◆ What to produce:
Go through the material and write it all out exactly, minus the pictures.

◆ Data:

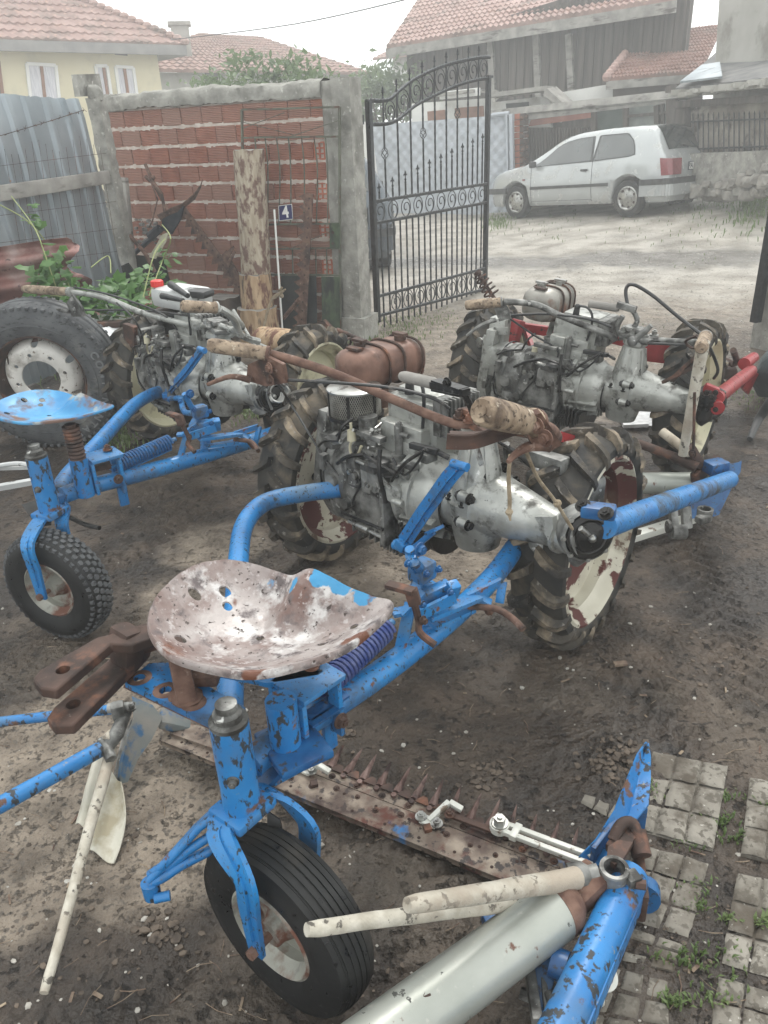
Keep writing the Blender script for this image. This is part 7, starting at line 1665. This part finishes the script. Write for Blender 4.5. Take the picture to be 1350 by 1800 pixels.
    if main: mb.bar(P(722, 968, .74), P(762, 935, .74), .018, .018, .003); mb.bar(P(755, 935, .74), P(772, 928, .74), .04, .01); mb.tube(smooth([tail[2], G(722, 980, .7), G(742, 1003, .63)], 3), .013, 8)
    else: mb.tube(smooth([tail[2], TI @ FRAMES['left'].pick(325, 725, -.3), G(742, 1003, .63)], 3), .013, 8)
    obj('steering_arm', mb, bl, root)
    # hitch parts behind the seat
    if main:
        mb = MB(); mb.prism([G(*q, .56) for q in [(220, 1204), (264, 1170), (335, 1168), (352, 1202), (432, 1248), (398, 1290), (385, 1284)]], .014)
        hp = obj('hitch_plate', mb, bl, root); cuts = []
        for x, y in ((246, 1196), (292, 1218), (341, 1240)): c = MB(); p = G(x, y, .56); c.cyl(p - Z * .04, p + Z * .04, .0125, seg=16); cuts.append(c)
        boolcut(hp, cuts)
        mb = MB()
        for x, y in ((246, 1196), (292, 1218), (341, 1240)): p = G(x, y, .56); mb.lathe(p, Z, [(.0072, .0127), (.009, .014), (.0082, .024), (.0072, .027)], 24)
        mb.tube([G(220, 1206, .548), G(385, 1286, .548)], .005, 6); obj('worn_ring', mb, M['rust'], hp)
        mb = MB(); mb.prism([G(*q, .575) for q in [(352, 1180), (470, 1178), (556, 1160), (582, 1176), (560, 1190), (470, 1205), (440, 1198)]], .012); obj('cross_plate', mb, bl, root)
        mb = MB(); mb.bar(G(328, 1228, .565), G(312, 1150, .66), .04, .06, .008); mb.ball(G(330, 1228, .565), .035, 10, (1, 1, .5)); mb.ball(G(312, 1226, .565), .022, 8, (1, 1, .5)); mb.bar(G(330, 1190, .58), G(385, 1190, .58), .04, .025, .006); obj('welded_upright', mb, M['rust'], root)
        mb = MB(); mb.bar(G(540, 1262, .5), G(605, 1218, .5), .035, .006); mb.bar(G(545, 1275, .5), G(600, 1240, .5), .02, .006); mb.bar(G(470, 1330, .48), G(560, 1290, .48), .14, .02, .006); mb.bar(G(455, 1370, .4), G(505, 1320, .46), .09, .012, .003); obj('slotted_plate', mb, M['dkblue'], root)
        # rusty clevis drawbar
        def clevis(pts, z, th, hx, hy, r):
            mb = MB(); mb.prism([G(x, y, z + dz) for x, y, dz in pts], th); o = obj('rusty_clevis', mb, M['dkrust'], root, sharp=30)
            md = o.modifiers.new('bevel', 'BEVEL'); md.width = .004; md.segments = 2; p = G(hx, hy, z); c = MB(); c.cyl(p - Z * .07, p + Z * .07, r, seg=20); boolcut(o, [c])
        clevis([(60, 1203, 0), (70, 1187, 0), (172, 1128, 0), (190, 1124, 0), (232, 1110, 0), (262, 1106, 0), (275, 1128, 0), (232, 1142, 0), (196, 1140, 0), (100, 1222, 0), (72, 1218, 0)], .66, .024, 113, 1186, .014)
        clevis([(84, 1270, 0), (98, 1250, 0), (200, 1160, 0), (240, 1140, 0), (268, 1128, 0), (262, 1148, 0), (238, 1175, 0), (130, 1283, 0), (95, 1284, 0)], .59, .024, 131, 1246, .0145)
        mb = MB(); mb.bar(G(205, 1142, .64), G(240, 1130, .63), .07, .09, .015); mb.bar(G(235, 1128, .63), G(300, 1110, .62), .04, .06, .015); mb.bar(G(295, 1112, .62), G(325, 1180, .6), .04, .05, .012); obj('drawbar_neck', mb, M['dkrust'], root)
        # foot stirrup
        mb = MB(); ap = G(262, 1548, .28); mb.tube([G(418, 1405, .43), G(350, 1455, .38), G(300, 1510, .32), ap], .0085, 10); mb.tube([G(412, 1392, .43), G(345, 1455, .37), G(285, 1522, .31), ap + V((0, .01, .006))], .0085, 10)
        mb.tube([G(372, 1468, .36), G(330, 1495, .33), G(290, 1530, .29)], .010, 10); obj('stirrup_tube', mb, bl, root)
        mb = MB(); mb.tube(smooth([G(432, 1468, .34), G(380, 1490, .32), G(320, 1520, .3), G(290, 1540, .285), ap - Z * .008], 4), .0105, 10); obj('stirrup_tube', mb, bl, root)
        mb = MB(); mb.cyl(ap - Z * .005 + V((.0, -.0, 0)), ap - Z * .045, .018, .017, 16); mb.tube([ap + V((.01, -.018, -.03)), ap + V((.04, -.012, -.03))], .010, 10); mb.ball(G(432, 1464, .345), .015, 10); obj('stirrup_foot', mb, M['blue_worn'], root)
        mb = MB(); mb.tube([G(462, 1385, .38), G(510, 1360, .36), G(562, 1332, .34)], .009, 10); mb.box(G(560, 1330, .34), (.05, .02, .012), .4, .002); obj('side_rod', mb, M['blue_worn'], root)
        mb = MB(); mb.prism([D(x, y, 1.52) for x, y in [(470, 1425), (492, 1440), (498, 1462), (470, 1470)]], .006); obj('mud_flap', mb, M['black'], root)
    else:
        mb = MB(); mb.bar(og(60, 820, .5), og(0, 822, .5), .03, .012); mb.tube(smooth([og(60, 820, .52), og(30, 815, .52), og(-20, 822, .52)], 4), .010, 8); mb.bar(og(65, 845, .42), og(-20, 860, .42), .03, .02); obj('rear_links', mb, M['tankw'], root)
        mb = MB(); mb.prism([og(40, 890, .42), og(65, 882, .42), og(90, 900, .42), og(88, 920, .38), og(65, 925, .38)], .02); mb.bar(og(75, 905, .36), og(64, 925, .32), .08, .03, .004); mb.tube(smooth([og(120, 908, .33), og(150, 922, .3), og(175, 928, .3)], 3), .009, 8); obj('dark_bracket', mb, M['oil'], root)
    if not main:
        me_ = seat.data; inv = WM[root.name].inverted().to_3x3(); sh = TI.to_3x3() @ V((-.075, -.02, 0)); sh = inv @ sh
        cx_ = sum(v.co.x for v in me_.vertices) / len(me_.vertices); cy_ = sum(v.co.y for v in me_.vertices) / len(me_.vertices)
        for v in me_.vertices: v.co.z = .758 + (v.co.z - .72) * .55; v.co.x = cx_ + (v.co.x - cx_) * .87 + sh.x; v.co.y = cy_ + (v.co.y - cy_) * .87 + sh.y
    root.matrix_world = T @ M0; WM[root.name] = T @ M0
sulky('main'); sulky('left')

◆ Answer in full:
Keep writing the Blender script for this image. This is part 7, starting at line 1665. This part finishes the script. Write for Blender 4.5. Take the picture to be 1350 by 1800 pixels.
    if main: mb.bar(P(722, 968, .74), P(762, 935, .74), .018, .018, .003); mb.bar(P(755, 935, .74), P(772, 928, .74), .04, .01); mb.tube(smooth([tail[2], G(722, 980, .7), G(742, 1003, .63)], 3), .013, 8)
    else: mb.tube(smooth([tail[2], TI @ FRAMES['left'].pick(325, 725, -.3), G(742, 1003, .63)], 3), .013, 8)
    obj('steering_arm', mb, bl, root)
    # hitch parts behind the seat
    if main:
        mb = MB(); mb.prism([G(*q, .56) for q in [(220, 1204), (264, 1170), (335, 1168), (352, 1202), (432, 1248), (398, 1290), (385, 1284)]], .014)
        hp = obj('hitch_plate', mb, bl, root); cuts = []
        for x, y in ((246, 1196), (292, 1218), (341, 1240)): c = MB(); p = G(x, y, .56); c.cyl(p - Z * .04, p + Z * .04, .0125, seg=16); cuts.append(c)
        boolcut(hp, cuts)
        mb = MB()
        for x, y in ((246, 1196), (292, 1218), (341, 1240)): p = G(x, y, .56); mb.lathe(p, Z, [(.0072, .0127), (.009, .014), (.0082, .024), (.0072, .027)], 24)
        mb.tube([G(220, 1206, .548), G(385, 1286, .548)], .005, 6); obj('worn_ring', mb, M['rust'], hp)
        mb = MB(); mb.prism([G(*q, .575) for q in [(352, 1180), (470, 1178), (556, 1160), (582, 1176), (560, 1190), (470, 1205), (440, 1198)]], .012); obj('cross_plate', mb, bl, root)
        mb = MB(); mb.bar(G(328, 1228, .565), G(312, 1150, .66), .04, .06, .008); mb.ball(G(330, 1228, .565), .035, 10, (1, 1, .5)); mb.ball(G(312, 1226, .565), .022, 8, (1, 1, .5)); mb.bar(G(330, 1190, .58), G(385, 1190, .58), .04, .025, .006); obj('welded_upright', mb, M['rust'], root)
        mb = MB(); mb.bar(G(540, 1262, .5), G(605, 1218, .5), .035, .006); mb.bar(G(545, 1275, .5), G(600, 1240, .5), .02, .006); mb.bar(G(470, 1330, .48), G(560, 1290, .48), .14, .02, .006); mb.bar(G(455, 1370, .4), G(505, 1320, .46), .09, .012, .003); obj('slotted_plate', mb, M['dkblue'], root)
        # rusty clevis drawbar
        def clevis(pts, z, th, hx, hy, r):
            mb = MB(); mb.prism([G(x, y, z + dz) for x, y, dz in pts], th); o = obj('rusty_clevis', mb, M['dkrust'], root, sharp=30)
            md = o.modifiers.new('bevel', 'BEVEL'); md.width = .004; md.segments = 2; p = G(hx, hy, z); c = MB(); c.cyl(p - Z * .07, p + Z * .07, r, seg=20); boolcut(o, [c])
        clevis([(60, 1203, 0), (70, 1187, 0), (172, 1128, 0), (190, 1124, 0), (232, 1110, 0), (262, 1106, 0), (275, 1128, 0), (232, 1142, 0), (196, 1140, 0), (100, 1222, 0), (72, 1218, 0)], .66, .024, 113, 1186, .014)
        clevis([(84, 1270, 0), (98, 1250, 0), (200, 1160, 0), (240, 1140, 0), (268, 1128, 0), (262, 1148, 0), (238, 1175, 0), (130, 1283, 0), (95, 1284, 0)], .59, .024, 131, 1246, .0145)
        mb = MB(); mb.bar(G(205, 1142, .64), G(240, 1130, .63), .07, .09, .015); mb.bar(G(235, 1128, .63), G(300, 1110, .62), .04, .06, .015); mb.bar(G(295, 1112, .62), G(325, 1180, .6), .04, .05, .012); obj('drawbar_neck', mb, M['dkrust'], root)
        # foot stirrup
        mb = MB(); ap = G(262, 1548, .28); mb.tube([G(418, 1405, .43), G(350, 1455, .38), G(300, 1510, .32), ap], .0085, 10); mb.tube([G(412, 1392, .43), G(345, 1455, .37), G(285, 1522, .31), ap + V((0, .01, .006))], .0085, 10)
        mb.tube([G(372, 1468, .36), G(330, 1495, .33), G(290, 1530, .29)], .010, 10); obj('stirrup_tube', mb, bl, root)
        mb = MB(); mb.tube(smooth([G(432, 1468, .34), G(380, 1490, .32), G(320, 1520, .3), G(290, 1540, .285), ap - Z * .008], 4), .0105, 10); obj('stirrup_tube', mb, bl, root)
        mb = MB(); mb.cyl(ap - Z * .005 + V((.0, -.0, 0)), ap - Z * .045, .018, .017, 16); mb.tube([ap + V((.01, -.018, -.03)), ap + V((.04, -.012, -.03))], .010, 10); mb.ball(G(432, 1464, .345), .015, 10); obj('stirrup_foot', mb, M['blue_worn'], root)
        mb = MB(); mb.tube([G(462, 1385, .38), G(510, 1360, .36), G(562, 1332, .34)], .009, 10); mb.box(G(560, 1330, .34), (.05, .02, .012), .4, .002); obj('side_rod', mb, M['blue_worn'], root)
        mb = MB(); mb.prism([D(x, y, 1.52) for x, y in [(470, 1425), (492, 1440), (498, 1462), (470, 1470)]], .006); obj('mud_flap', mb, M['black'], root)
    else:
        mb = MB(); mb.bar(og(60, 820, .5), og(0, 822, .5), .03, .012); mb.tube(smooth([og(60, 820, .52), og(30, 815, .52), og(-20, 822, .52)], 4), .010, 8); mb.bar(og(65, 845, .42), og(-20, 860, .42), .03, .02); obj('rear_links', mb, M['tankw'], root)
        mb = MB(); mb.prism([og(40, 890, .42), og(65, 882, .42), og(90, 900, .42), og(88, 920, .38), og(65, 925, .38)], .02); mb.bar(og(75, 905, .36), og(64, 925, .32), .08, .03, .004); mb.tube(smooth([og(120, 908, .33), og(150, 922, .3), og(175, 928, .3)], 3), .009, 8); obj('dark_bracket', mb, M['oil'], root)
    if not main:
        me_ = seat.data; inv = WM[root.name].inverted().to_3x3(); sh = TI.to_3x3() @ V((-.075, -.02, 0)); sh = inv @ sh
        cx_ = sum(v.co.x for v in me_.vertices) / len(me_.vertices); cy_ = sum(v.co.y for v in me_.vertices) / len(me_.vertices)
        for v in me_.vertices: v.co.z = .758 + (v.co.z - .72) * .55; v.co.x = cx_ + (v.co.x - cx_) * .87 + sh.x; v.co.y = cy_ + (v.co.y - cy_) * .87 + sh.y
    root.matrix_world = T @ M0; WM[root.name] = T @ M0
sulky('main'); sulky('left')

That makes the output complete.